Army Scientists Hot On the Trail of a Monster Glacier
Mr. Dan Stenstream (left) and Mr. Greg Hanlon stand in front of the climate station/satellite repeater on Haenke Island.

YUKATAT, Alaska (U.S. Army Corps of Engineers, April 18, 2007) -- Mr. Greg Hanlon and Mr. Dan Stenstream of the U.S. Army Corps of Engineers' New England District Reservoir Regulation Team traveled here as part of a large-scale engineering, scientific analysis, and data gathering study.

This study is intended to better understand the cumulative effects that the advance of Hubbard Glacier and the closure of Russell Fjord may have on the safety and well being of Yakutat.

Hubbard Glacier is the largest tidewater glacier in North America. It has been thickening and advancing toward the Gulf of Alaska since it was first mapped by the International Boundary Commission in 1895. This is in stark contrast with most glaciers that have thinned and retreated during the last century. This atypical behavior is an important example of the calving glacier cycle. Calving is when huge chucks of ice break off the forward edge of a glacier, forming icebergs.

If Hubbard Glacier continues to advance, it will close the seaward entrance to Russell Fjord and create the largest glacier-dammed lake in North America in historic times.
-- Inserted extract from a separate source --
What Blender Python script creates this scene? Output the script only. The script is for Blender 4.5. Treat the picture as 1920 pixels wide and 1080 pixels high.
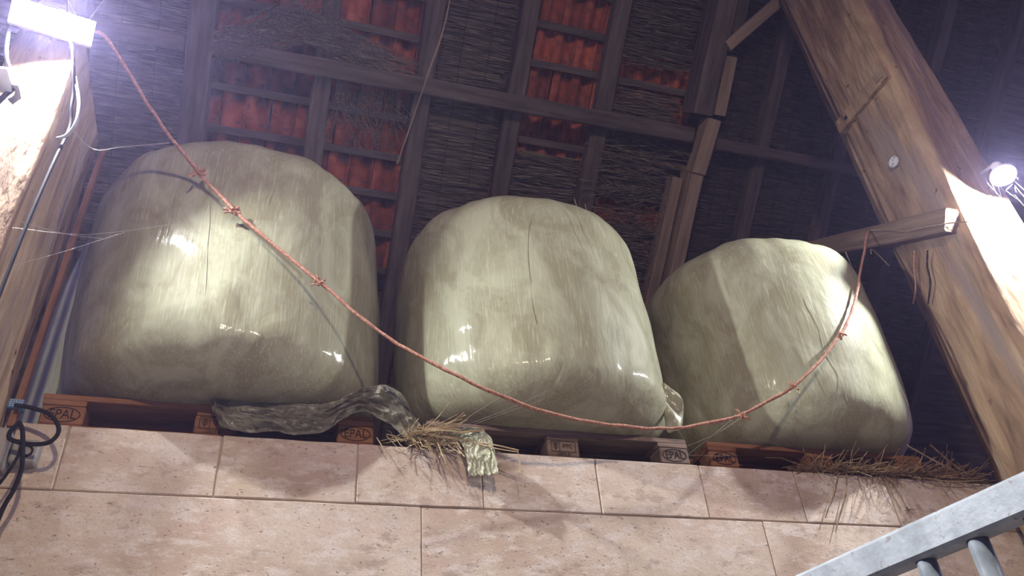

The damming of Russell Fjord may ultimately inundate portions of Yukatat and cause salt water flooding of the Situk River, permanently destroying this rare and salmon/steelhead fishery, which is vital to the local economy. It may also produce serious erosion as a result of large volumes entering the river from Russell Fjord.

From its source on Mount Logan in the Yukon Territory, Hubbard Glacier stretches 76 miles to the sea north of Yakutat in Disenchantment Bay. It is the longest tidewater glacier in America, with an open calving face more than six miles wide. Before it reaches the sea, Hubbard is joined by the Valerie Glacier to the west, which, through forward surges of its own ice, has contributed to the advance of the ice flow that experts believe will eventually dam the Russell Fjord from waters of Disenchantment Bay.

The Hubbard Glacier ice margin has continued to advance for about a century. In 1986, the glacier temporarily closed the connection between Russell Fjord and Disenchantment Bay. By October of that year, the water level in the fjord had risen to 83 feet above sea level, causing a catastrophic failure of the ice dam. The result was an outburst flood of 3.7 million cubic feet per second, the largest outburst flood ever recorded.

In spring 2002, the glacier again approached Gilbert Point. It pushed a terminal moraine ahead of its face and closed the gap again in July. Moraine is rocky material that a glacier pushes along in front of it, like a giant bulldozer. On Aug. 14, the terminal moraine was washed away after rains raised the water level in Russell Fjord to 61 feet above sea level.

Hubbard continues to advance and retreat seasonally. The Army scientists and other government organizations continue to monitor its activity. As part of this study, data concerning the movement and other physical parameters of Hubbard Glacier are necessary to understand the stability of a long-term ice closure and for determining the potential outcomes of the continued advance at the Hubbard Glacier terminus.

A data collection system designed Army scientists using a high-precision automated laser range finder, was installed at Gilbert Point to monitor the advance and retreat cycles of the Hubbard Glacier terminus.

Since the terrain at the Gilbert Point range finder location does not provide adequate open sky for satellite transmissions, it was necessary to install an additional site on Haenke Island about two miles away in Disenchantment Bay. This location has proven to be a good location for satellite transmissions and for the climate sensors necessary for the project. This site transmits data to the satellite on an hourly basis.

Additionally, the Army Corps' Alaska District is initiating a full watershed study of the Hubbard Glacier and the Situk River watersheds. As part of this study, up to 25 monitoring stations will be installed to provide the data necessary for the study.